Already, the track has reached beyond a core, expected audience of Gambino fans. Erykah Badu has weighed in on the track, so has Janelle Monáe, and so has Nine Inch Nails frontman Trent Reznor, who broke an 18 month twitter silence to speak up on the song.
Point being: this is rich, textured watercolour artistry that reaches outside the lexicon of popular culture and into something pretty connectively humanising. This is a flex of thought, of concept, and of execution – and for Gambino to tie all of those strings together so neatly is as impressive as his work is important.
Why is this song especially important right now?
You can’t extricate ‘This Is America’ from the context it arrives in, especially as it pertains to hip-hop’s most important contemporary voices.
Simply: Kanye’s out here trying to reclaim Make America Great Again, and blindsiding a black audience who have looked to him as a beacon in the process. TMZ producer Van Lathan, who confronted West about his antics last week, described the situation pretty aptly:
“I’m disappointed,” he told West. “I’m appalled, and brother, I am unbelievably hurt by the fact that to me, you have morphed into something that is not real.”

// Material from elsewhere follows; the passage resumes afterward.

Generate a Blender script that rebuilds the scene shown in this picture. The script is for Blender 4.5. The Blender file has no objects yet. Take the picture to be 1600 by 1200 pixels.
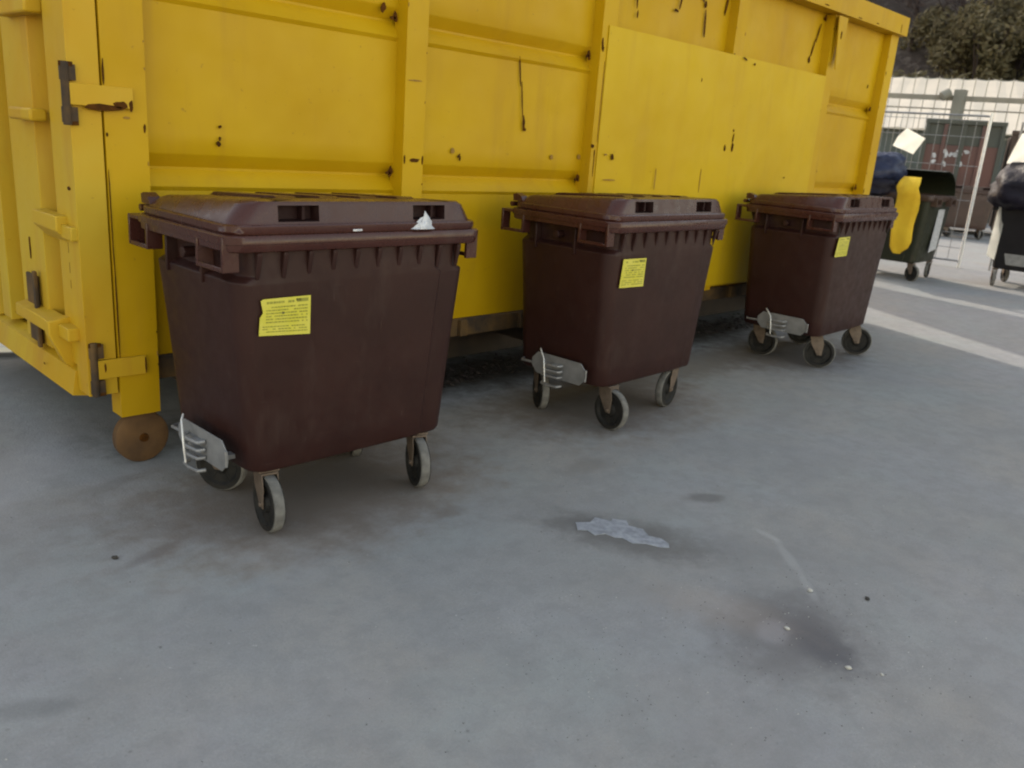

It’s important that ‘… America’ arrives right now because it provides a buffer and counterpoint. Intentionally or otherwise, Gambino is saying what Kanye isn’t, and saying it explicitly. That’s huge. Here he is on SNL over the weekend weighing in on Ye’s twitter “damage control”:
It’s also important because outside of a few bars (“Young, Black and gifted / but he still in America” from ‘Yaphet Kotto’ sticks out), this is the first time we’re hearing it from Gambino. For an artist with that kind of status to make that kind of statement at this kind of time? FOH.
Anything else?
Yep. Go back and watch the video again. This time, don’t watch Gambino, and pay attention to all of the chaos in the background. It’s unnerving, unexpected, and unequivocally good. This is Childish Gambino’s America, and we’re better for experiencing it.